The government played a big role in increasing earnings growth ― unnecessary regulatory measures provided huge investment opportunities for them.

``In a move to discourage foreign banks from increasing offshore borrowing, the onshore-offshore basis swap rate differential has widened, creating arbitrage opportunities,'' a local bank currency dealer told The Korea Times, asking not to be named.

``The moves encouraged offshore investors to purchase more short-term Korean bonds, which translated into an increase in the short-term external debt position of Korea, the very outcome that the government has been trying to avoid,'' he added.

He pointed out the regulatory steps only helped foreign banks make windfall gains without achieving its intended goal.

Under interest rate arbitrage transactions, a foreign bank branch borrows dollars from its headquarters, and then hedges the currency risk by selling a forward contract in the same foreign currency.

Foreign bank branches borrow dollars from their headquarters at cheaper rates and invest the money in Korea's treasury and foreign exchange stabilization bonds generating higher returns.

Since they hedge the currency risk by selling a forward contract, they are immune to exposure risk. In other words, they can enjoy ``risk-less profit'' guaranteed by the onshore-offshore basis swap rate differential.

Experts express concerns that the intervention may have distorted the markets and undermined the credibility of the government's foreign exchange policy.

``The government's measures undermined the credibility of the earlier policy of liberalizing foreign exchange controls on capital account transactions,'' Seoul Financial Forum Chairman Kim Ki-hwan said in a recent interview with The Korea Times.

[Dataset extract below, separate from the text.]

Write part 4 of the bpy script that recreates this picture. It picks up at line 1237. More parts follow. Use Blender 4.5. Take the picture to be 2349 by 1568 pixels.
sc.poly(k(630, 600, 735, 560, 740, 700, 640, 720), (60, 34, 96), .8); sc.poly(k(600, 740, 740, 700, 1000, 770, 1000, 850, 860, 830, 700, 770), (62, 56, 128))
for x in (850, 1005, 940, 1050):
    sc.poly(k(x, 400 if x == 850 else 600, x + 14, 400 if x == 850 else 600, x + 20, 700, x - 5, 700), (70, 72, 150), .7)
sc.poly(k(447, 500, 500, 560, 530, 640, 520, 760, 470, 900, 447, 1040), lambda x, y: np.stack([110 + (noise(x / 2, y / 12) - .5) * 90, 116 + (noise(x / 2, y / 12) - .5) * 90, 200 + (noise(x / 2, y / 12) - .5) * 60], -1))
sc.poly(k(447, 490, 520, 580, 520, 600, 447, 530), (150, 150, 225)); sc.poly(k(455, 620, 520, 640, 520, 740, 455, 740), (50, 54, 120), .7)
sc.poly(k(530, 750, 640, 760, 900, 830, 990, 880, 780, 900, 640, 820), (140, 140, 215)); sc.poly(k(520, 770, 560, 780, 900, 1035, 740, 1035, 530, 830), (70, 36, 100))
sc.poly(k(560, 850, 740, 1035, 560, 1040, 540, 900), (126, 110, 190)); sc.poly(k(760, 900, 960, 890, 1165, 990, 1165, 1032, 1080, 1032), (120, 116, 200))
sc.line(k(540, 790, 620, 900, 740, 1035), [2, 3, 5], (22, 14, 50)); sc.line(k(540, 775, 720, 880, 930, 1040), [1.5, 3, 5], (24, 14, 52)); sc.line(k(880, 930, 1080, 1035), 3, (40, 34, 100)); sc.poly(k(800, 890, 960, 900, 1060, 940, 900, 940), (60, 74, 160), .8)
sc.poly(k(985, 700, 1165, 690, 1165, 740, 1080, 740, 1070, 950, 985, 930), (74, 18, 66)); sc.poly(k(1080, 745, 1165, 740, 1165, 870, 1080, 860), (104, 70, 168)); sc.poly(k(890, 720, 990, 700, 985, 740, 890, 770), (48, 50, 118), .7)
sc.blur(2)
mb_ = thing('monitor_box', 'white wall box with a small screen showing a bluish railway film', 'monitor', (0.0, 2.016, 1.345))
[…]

``The measure for all practical purposes failed to achieve what the government intended,'' he added.

Korea experienced a sharp rise in its short-term external debt position over the past two years, and short-term offshore borrowing by foreign bank branches was cited as one of the major contributors to this rise.

As short-term external debt continued to rise, Korean financial authorities were concerned with financial instability that might result, and this concern led them to take a number of direct measures to curb offshore borrowing in 2007.

``Considering that there is a continuing shortage of dollars here, it is not desirable to control short-term debts through regulatory measures,'' Korea Institute of Finance economist Shin Yong-sang said in his latest report.

``The government should try to find long-term solutions instead of short-term measures,'' he added.

Total assets at the 31 banks jumped by 36.5 percent to 138.2 trillion won last December from the previous year. Their combined non-performing loan ratio worsened to 0.23 percent from 0.12 percent during the same period.